> [Requirements]: All of the material below is to be repeated exactly.

══════════════════════════════

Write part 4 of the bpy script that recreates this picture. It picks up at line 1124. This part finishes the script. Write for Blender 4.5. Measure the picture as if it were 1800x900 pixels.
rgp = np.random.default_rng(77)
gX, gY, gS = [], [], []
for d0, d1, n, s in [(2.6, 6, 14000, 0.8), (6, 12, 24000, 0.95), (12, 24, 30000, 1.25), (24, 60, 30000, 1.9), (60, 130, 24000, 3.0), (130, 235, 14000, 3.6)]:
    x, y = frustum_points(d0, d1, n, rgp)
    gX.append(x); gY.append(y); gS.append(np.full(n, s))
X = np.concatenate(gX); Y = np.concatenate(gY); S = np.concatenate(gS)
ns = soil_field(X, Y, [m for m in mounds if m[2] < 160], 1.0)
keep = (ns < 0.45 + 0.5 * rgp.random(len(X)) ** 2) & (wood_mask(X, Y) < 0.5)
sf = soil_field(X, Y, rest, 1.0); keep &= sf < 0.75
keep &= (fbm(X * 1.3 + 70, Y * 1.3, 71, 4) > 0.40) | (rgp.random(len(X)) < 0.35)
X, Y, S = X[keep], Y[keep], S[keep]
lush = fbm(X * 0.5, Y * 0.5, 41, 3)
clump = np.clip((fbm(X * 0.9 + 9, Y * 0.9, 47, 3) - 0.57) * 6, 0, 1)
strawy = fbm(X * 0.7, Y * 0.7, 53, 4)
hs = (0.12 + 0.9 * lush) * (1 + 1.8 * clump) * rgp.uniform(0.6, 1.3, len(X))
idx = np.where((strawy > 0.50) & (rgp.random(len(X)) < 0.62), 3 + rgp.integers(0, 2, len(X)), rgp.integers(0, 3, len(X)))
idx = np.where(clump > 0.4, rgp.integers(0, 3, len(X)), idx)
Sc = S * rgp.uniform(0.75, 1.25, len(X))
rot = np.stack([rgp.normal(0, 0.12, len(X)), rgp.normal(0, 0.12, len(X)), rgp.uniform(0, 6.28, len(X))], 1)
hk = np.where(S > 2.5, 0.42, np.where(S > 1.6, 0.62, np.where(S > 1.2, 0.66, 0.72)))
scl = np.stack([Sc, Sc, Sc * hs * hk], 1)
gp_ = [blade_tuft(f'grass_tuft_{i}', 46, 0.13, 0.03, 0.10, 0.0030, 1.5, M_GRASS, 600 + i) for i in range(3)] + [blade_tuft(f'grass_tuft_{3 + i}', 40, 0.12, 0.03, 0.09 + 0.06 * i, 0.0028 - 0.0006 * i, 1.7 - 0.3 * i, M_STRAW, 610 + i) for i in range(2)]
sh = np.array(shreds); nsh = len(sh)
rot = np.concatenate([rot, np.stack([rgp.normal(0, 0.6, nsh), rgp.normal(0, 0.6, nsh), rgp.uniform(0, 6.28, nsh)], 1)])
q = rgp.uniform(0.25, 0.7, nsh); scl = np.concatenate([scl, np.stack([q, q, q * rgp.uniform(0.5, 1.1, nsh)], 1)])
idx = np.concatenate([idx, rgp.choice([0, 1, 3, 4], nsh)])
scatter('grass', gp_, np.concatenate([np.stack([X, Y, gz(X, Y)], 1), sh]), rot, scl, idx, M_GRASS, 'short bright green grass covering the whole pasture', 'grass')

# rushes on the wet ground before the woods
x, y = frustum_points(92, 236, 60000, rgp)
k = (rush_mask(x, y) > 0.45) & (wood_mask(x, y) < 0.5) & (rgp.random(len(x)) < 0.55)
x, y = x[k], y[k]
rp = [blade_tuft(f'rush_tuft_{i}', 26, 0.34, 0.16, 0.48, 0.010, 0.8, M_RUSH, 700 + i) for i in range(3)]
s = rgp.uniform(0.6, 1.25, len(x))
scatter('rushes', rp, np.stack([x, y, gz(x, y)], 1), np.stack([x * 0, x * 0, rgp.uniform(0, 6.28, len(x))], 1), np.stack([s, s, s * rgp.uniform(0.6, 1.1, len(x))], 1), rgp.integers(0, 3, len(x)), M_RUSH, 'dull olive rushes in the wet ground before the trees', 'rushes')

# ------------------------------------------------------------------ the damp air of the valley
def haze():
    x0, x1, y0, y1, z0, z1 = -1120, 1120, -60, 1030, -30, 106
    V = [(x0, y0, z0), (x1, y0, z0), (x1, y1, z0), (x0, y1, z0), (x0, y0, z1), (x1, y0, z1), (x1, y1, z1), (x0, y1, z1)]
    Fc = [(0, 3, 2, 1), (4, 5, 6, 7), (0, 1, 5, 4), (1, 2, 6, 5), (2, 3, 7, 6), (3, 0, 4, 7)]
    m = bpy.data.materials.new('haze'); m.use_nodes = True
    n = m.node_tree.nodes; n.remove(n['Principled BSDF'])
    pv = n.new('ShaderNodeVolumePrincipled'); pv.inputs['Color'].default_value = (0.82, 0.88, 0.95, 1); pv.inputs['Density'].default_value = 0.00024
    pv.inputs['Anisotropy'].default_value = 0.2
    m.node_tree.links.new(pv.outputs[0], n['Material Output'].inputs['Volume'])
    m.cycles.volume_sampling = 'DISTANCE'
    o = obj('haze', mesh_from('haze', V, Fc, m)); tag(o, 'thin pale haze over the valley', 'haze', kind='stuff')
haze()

══════════════════════════════

> [Answer to the task]:
Write part 4 of the bpy script that recreates this picture. It picks up at line 1124. This part finishes the script. Write for Blender 4.5. Measure the picture as if it were 1800x900 pixels.
rgp = np.random.default_rng(77)
gX, gY, gS = [], [], []
for d0, d1, n, s in [(2.6, 6, 14000, 0.8), (6, 12, 24000, 0.95), (12, 24, 30000, 1.25), (24, 60, 30000, 1.9), (60, 130, 24000, 3.0), (130, 235, 14000, 3.6)]:
    x, y = frustum_points(d0, d1, n, rgp)
    gX.append(x); gY.append(y); gS.append(np.full(n, s))
X = np.concatenate(gX); Y = np.concatenate(gY); S = np.concatenate(gS)
ns = soil_field(X, Y, [m for m in mounds if m[2] < 160], 1.0)
keep = (ns < 0.45 + 0.5 * rgp.random(len(X)) ** 2) & (wood_mask(X, Y) < 0.5)
sf = soil_field(X, Y, rest, 1.0); keep &= sf < 0.75
keep &= (fbm(X * 1.3 + 70, Y * 1.3, 71, 4) > 0.40) | (rgp.random(len(X)) < 0.35)
X, Y, S = X[keep], Y[keep], S[keep]
lush = fbm(X * 0.5, Y * 0.5, 41, 3)
clump = np.clip((fbm(X * 0.9 + 9, Y * 0.9, 47, 3) - 0.57) * 6, 0, 1)
strawy = fbm(X * 0.7, Y * 0.7, 53, 4)
hs = (0.12 + 0.9 * lush) * (1 + 1.8 * clump) * rgp.uniform(0.6, 1.3, len(X))
idx = np.where((strawy > 0.50) & (rgp.random(len(X)) < 0.62), 3 + rgp.integers(0, 2, len(X)), rgp.integers(0, 3, len(X)))
idx = np.where(clump > 0.4, rgp.integers(0, 3, len(X)), idx)
Sc = S * rgp.uniform(0.75, 1.25, len(X))
rot = np.stack([rgp.normal(0, 0.12, len(X)), rgp.normal(0, 0.12, len(X)), rgp.uniform(0, 6.28, len(X))], 1)
hk = np.where(S > 2.5, 0.42, np.where(S > 1.6, 0.62, np.where(S > 1.2, 0.66, 0.72)))
scl = np.stack([Sc, Sc, Sc * hs * hk], 1)
gp_ = [blade_tuft(f'grass_tuft_{i}', 46, 0.13, 0.03, 0.10, 0.0030, 1.5, M_GRASS, 600 + i) for i in range(3)] + [blade_tuft(f'grass_tuft_{3 + i}', 40, 0.12, 0.03, 0.09 + 0.06 * i, 0.0028 - 0.0006 * i, 1.7 - 0.3 * i, M_STRAW, 610 + i) for i in range(2)]
sh = np.array(shreds); nsh = len(sh)
rot = np.concatenate([rot, np.stack([rgp.normal(0, 0.6, nsh), rgp.normal(0, 0.6, nsh), rgp.uniform(0, 6.28, nsh)], 1)])
q = rgp.uniform(0.25, 0.7, nsh); scl = np.concatenate([scl, np.stack([q, q, q * rgp.uniform(0.5, 1.1, nsh)], 1)])
idx = np.concatenate([idx, rgp.choice([0, 1, 3, 4], nsh)])
scatter('grass', gp_, np.concatenate([np.stack([X, Y, gz(X, Y)], 1), sh]), rot, scl, idx, M_GRASS, 'short bright green grass covering the whole pasture', 'grass')

# rushes on the wet ground before the woods
x, y = frustum_points(92, 236, 60000, rgp)
k = (rush_mask(x, y) > 0.45) & (wood_mask(x, y) < 0.5) & (rgp.random(len(x)) < 0.55)
x, y = x[k], y[k]
rp = [blade_tuft(f'rush_tuft_{i}', 26, 0.34, 0.16, 0.48, 0.010, 0.8, M_RUSH, 700 + i) for i in range(3)]
s = rgp.uniform(0.6, 1.25, len(x))
scatter('rushes', rp, np.stack([x, y, gz(x, y)], 1), np.stack([x * 0, x * 0, rgp.uniform(0, 6.28, len(x))], 1), np.stack([s, s, s * rgp.uniform(0.6, 1.1, len(x))], 1), rgp.integers(0, 3, len(x)), M_RUSH, 'dull olive rushes in the wet ground before the trees', 'rushes')

# ------------------------------------------------------------------ the damp air of the valley
def haze():
    x0, x1, y0, y1, z0, z1 = -1120, 1120, -60, 1030, -30, 106
    V = [(x0, y0, z0), (x1, y0, z0), (x1, y1, z0), (x0, y1, z0), (x0, y0, z1), (x1, y0, z1), (x1, y1, z1), (x0, y1, z1)]
    Fc = [(0, 3, 2, 1), (4, 5, 6, 7), (0, 1, 5, 4), (1, 2, 6, 5), (2, 3, 7, 6), (3, 0, 4, 7)]
    m = bpy.data.materials.new('haze'); m.use_nodes = True
    n = m.node_tree.nodes; n.remove(n['Principled BSDF'])
    pv = n.new('ShaderNodeVolumePrincipled'); pv.inputs['Color'].default_value = (0.82, 0.88, 0.95, 1); pv.inputs['Density'].default_value = 0.00024
    pv.inputs['Anisotropy'].default_value = 0.2
    m.node_tree.links.new(pv.outputs[0], n['Material Output'].inputs['Volume'])
    m.cycles.volume_sampling = 'DISTANCE'
    o = obj('haze', mesh_from('haze', V, Fc, m)); tag(o, 'thin pale haze over the valley', 'haze', kind='stuff')
haze()